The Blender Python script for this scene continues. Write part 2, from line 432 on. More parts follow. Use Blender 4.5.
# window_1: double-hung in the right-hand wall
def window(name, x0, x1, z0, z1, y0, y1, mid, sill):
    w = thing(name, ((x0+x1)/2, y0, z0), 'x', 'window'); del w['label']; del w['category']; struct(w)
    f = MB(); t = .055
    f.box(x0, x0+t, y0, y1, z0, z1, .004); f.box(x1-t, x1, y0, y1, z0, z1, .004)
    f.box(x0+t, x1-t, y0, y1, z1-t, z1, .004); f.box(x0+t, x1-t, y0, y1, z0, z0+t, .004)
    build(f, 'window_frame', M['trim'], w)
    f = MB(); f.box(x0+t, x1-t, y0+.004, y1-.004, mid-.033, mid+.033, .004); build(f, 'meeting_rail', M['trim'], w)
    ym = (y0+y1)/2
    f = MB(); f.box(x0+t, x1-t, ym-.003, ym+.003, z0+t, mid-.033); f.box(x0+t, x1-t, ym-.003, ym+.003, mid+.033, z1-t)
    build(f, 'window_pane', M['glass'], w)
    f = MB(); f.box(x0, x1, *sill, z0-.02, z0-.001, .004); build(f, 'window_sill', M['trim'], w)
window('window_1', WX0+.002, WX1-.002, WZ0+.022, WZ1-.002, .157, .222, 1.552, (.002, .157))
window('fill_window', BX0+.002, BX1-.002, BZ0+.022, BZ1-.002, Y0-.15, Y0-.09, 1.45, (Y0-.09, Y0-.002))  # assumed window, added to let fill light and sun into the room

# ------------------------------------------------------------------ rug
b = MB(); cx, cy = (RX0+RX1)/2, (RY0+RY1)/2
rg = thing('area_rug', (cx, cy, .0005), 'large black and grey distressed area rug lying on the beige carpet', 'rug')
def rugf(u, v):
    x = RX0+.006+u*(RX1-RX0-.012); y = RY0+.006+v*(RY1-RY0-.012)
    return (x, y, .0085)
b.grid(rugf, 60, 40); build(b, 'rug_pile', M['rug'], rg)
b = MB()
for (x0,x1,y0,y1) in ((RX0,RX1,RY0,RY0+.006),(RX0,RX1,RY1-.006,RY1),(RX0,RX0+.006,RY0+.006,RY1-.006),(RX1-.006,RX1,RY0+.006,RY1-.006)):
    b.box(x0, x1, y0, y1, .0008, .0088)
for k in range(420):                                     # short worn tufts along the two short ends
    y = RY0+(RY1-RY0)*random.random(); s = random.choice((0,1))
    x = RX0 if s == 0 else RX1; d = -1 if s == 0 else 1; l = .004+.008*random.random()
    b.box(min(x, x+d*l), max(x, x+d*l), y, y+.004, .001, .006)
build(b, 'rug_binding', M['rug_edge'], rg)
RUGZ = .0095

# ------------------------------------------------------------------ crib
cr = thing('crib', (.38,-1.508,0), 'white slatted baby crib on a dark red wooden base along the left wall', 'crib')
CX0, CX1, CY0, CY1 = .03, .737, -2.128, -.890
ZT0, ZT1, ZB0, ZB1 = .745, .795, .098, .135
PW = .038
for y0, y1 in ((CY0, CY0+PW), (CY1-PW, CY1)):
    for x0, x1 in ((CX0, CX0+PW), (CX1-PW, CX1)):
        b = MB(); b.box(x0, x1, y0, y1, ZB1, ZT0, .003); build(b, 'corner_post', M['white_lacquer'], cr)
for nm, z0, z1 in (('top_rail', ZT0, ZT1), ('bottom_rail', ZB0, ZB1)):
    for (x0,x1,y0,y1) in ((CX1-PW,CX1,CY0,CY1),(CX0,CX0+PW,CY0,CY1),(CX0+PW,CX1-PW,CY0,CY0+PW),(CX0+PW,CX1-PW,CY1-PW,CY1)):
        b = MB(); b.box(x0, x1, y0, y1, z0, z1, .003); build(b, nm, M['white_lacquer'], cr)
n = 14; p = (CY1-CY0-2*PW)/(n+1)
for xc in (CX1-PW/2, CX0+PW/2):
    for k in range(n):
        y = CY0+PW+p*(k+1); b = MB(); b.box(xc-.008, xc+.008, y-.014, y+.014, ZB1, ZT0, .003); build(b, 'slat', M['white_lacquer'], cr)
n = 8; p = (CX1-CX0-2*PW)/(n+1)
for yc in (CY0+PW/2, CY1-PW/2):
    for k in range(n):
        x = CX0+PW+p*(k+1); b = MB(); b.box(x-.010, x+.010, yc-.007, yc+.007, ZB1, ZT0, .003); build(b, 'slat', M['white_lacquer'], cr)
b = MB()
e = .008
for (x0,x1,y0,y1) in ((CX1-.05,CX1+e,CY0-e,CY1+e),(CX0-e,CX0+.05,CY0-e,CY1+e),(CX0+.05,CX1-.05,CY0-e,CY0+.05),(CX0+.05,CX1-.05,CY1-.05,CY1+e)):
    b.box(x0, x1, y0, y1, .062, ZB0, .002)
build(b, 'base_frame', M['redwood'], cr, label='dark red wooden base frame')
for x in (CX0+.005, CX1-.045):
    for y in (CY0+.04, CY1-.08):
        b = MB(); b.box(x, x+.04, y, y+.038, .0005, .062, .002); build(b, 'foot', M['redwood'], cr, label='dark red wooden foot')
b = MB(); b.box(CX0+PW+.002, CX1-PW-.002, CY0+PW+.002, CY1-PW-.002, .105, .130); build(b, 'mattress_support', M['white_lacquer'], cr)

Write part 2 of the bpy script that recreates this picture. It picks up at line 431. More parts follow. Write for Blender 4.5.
___
# [INSTRUCTION]
Return all of the above records exactly, leaving no line out.

# [SOLUTION]
The Blender Python script for this scene continues. Write part 2, from line 432 on. More parts follow. Use Blender 4.5.
# window_1: double-hung in the right-hand wall
def window(name, x0, x1, z0, z1, y0, y1, mid, sill):
    w = thing(name, ((x0+x1)/2, y0, z0), 'x', 'window'); del w['label']; del w['category']; struct(w)
    f = MB(); t = .055
    f.box(x0, x0+t, y0, y1, z0, z1, .004); f.box(x1-t, x1, y0, y1, z0, z1, .004)
    f.box(x0+t, x1-t, y0, y1, z1-t, z1, .004); f.box(x0+t, x1-t, y0, y1, z0, z0+t, .004)
    build(f, 'window_frame', M['trim'], w)
    f = MB(); f.box(x0+t, x1-t, y0+.004, y1-.004, mid-.033, mid+.033, .004); build(f, 'meeting_rail', M['trim'], w)
    ym = (y0+y1)/2
    f = MB(); f.box(x0+t, x1-t, ym-.003, ym+.003, z0+t, mid-.033); f.box(x0+t, x1-t, ym-.003, ym+.003, mid+.033, z1-t)
    build(f, 'window_pane', M['glass'], w)
    f = MB(); f.box(x0, x1, *sill, z0-.02, z0-.001, .004); build(f, 'window_sill', M['trim'], w)
window('window_1', WX0+.002, WX1-.002, WZ0+.022, WZ1-.002, .157, .222, 1.552, (.002, .157))
window('fill_window', BX0+.002, BX1-.002, BZ0+.022, BZ1-.002, Y0-.15, Y0-.09, 1.45, (Y0-.09, Y0-.002))  # assumed window, added to let fill light and sun into the room

# ------------------------------------------------------------------ rug
b = MB(); cx, cy = (RX0+RX1)/2, (RY0+RY1)/2
rg = thing('area_rug', (cx, cy, .0005), 'large black and grey distressed area rug lying on the beige carpet', 'rug')
def rugf(u, v):
    x = RX0+.006+u*(RX1-RX0-.012); y = RY0+.006+v*(RY1-RY0-.012)
    return (x, y, .0085)
b.grid(rugf, 60, 40); build(b, 'rug_pile', M['rug'], rg)
b = MB()
for (x0,x1,y0,y1) in ((RX0,RX1,RY0,RY0+.006),(RX0,RX1,RY1-.006,RY1),(RX0,RX0+.006,RY0+.006,RY1-.006),(RX1-.006,RX1,RY0+.006,RY1-.006)):
    b.box(x0, x1, y0, y1, .0008, .0088)
for k in range(420):                                     # short worn tufts along the two short ends
    y = RY0+(RY1-RY0)*random.random(); s = random.choice((0,1))
    x = RX0 if s == 0 else RX1; d = -1 if s == 0 else 1; l = .004+.008*random.random()
    b.box(min(x, x+d*l), max(x, x+d*l), y, y+.004, .001, .006)
build(b, 'rug_binding', M['rug_edge'], rg)
RUGZ = .0095

# ------------------------------------------------------------------ crib
cr = thing('crib', (.38,-1.508,0), 'white slatted baby crib on a dark red wooden base along the left wall', 'crib')
CX0, CX1, CY0, CY1 = .03, .737, -2.128, -.890
ZT0, ZT1, ZB0, ZB1 = .745, .795, .098, .135
PW = .038
for y0, y1 in ((CY0, CY0+PW), (CY1-PW, CY1)):
    for x0, x1 in ((CX0, CX0+PW), (CX1-PW, CX1)):
        b = MB(); b.box(x0, x1, y0, y1, ZB1, ZT0, .003); build(b, 'corner_post', M['white_lacquer'], cr)
for nm, z0, z1 in (('top_rail', ZT0, ZT1), ('bottom_rail', ZB0, ZB1)):
    for (x0,x1,y0,y1) in ((CX1-PW,CX1,CY0,CY1),(CX0,CX0+PW,CY0,CY1),(CX0+PW,CX1-PW,CY0,CY0+PW),(CX0+PW,CX1-PW,CY1-PW,CY1)):
        b = MB(); b.box(x0, x1, y0, y1, z0, z1, .003); build(b, nm, M['white_lacquer'], cr)
n = 14; p = (CY1-CY0-2*PW)/(n+1)
for xc in (CX1-PW/2, CX0+PW/2):
    for k in range(n):
        y = CY0+PW+p*(k+1); b = MB(); b.box(xc-.008, xc+.008, y-.014, y+.014, ZB1, ZT0, .003); build(b, 'slat', M['white_lacquer'], cr)
n = 8; p = (CX1-CX0-2*PW)/(n+1)
for yc in (CY0+PW/2, CY1-PW/2):
    for k in range(n):
        x = CX0+PW+p*(k+1); b = MB(); b.box(x-.010, x+.010, yc-.007, yc+.007, ZB1, ZT0, .003); build(b, 'slat', M['white_lacquer'], cr)
b = MB()
e = .008
for (x0,x1,y0,y1) in ((CX1-.05,CX1+e,CY0-e,CY1+e),(CX0-e,CX0+.05,CY0-e,CY1+e),(CX0+.05,CX1-.05,CY0-e,CY0+.05),(CX0+.05,CX1-.05,CY1-.05,CY1+e)):
    b.box(x0, x1, y0, y1, .062, ZB0, .002)
build(b, 'base_frame', M['redwood'], cr, label='dark red wooden base frame')
for x in (CX0+.005, CX1-.045):
    for y in (CY0+.04, CY1-.08):
        b = MB(); b.box(x, x+.04, y, y+.038, .0005, .062, .002); build(b, 'foot', M['redwood'], cr, label='dark red wooden foot')
b = MB(); b.box(CX0+PW+.002, CX1-PW-.002, CY0+PW+.002, CY1-PW-.002, .105, .130); build(b, 'mattress_support', M['white_lacquer'], cr)

Write part 2 of the bpy script that recreates this picture. It picks up at line 431. More parts follow. Write for Blender 4.5.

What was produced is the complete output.